Democratic Progressive Party and Chen Shui-bian (Chen Shui-pièn)

Democratic Progressive Party
Democratic Progressive Party

After its defeat in the civil war the Republic of China (ROC), led by the Nationalist Party (or Kuomintang, KMT), fled to Taiwan, an island province, while the Chinese Communist Party ruled the mainland, called the People’s Republic of China (PRC).

Fearing invasion by the PRC and to ensure stability on Taiwan, the Nationalist government under Chiang Kai-shek prohibited the formation of opposition parties and imposed martial law in 1949; non-KMT candidates could nevertheless compete as independents or nonpartisans in local elections.

Although most citizens accepted the restrictions as a necessary price for living a relatively free and increasingly prosperous life, some criticized the mainlander-dominated KMT for monopolizing national power.


Chiang Kai-shek died in 1975. His eldest son, Chiang Ching-kuo, was elected president in 1978 and reelected in 1984. Ching-kuo left important legacies. One was political reforms that included ending martial law in 1987, granting full freedoms, and allowing the formation of competing political parties.

He also declared that no member of the Chiang family would succeed him and promoted highly educated younger people, including native-born Taiwanese, to power. One was his vice president, Taiwan-born Lee Teng-hui. Unlike the chaotic political changes during the same period in the Philippines and South Korea, Taiwan’s transition to democracy was peaceful.

In 1986 a previously “illegal” political party became legal.
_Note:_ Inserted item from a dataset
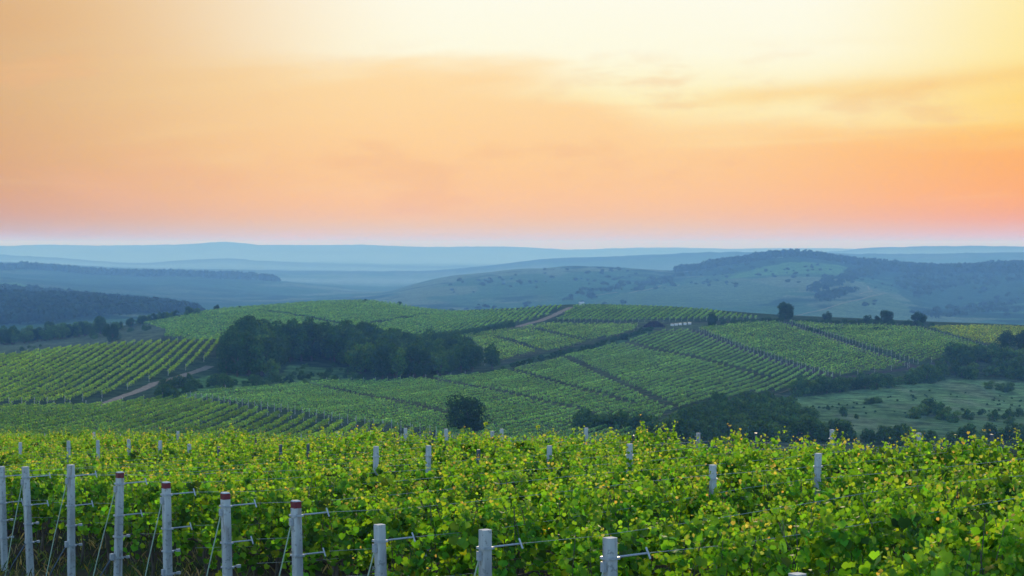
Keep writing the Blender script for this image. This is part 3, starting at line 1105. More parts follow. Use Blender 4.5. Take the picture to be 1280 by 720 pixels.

It was called the Democratic Progressive Party (DPP) and gained about 20 percent of the popular votes in legislative elections that year. After Chiang’s death in 1989, Lee Teng-hui accelerated the pace of political reforms and won two terms as president.

Chen Shui-bian
Chen Shui-bian

Fractures within the KMT caused by Lee’s policies resulted in the victory of DPP candidate Chen Shui-bian (born 1950) a lawyer, in the 2000 presidential elections with 39 percent of the popular vote (compared with 60 percent combined votes for the KMT and its splinter People First Party candidates). Chen won a second term in 2004 with a very slim majority, but the KMT and its allies won a comfortable majority in the legislature.

Taiwan’s stable democratic transition with a competitive party system was remarkable. However, it was accompanied by a new kind of corruption, locally called “black and gold politics,” that is, crime and money influencing the political process, a situation unknown under authoritarian rule.

Chen Shui-bian was popular among some Taiwanese for promoting a local identity and a thinly veiled goal of separating from China. Since the PRC regarded Taiwan as a renegade province and has not disavowed force to compel it to rejoin the motherland, Chen and the DPP’s policies have heightened tensions across the Taiwan Strait.

And after China became Taiwan’s second-largest trading partner in 2000, Chen’s political stance and corrupt rule resulted in a downturn in Taiwan’s economy. Despite the end of the United States-ROC Mutual Defense Treaty in 1979, the United States continued to sell arms to Taiwan and remained interested in maintaining the people of Taiwan’s right to self-determination. Thus the unsettled relations between the two Chinas constituted the most important source of friction between the PRC and the United States.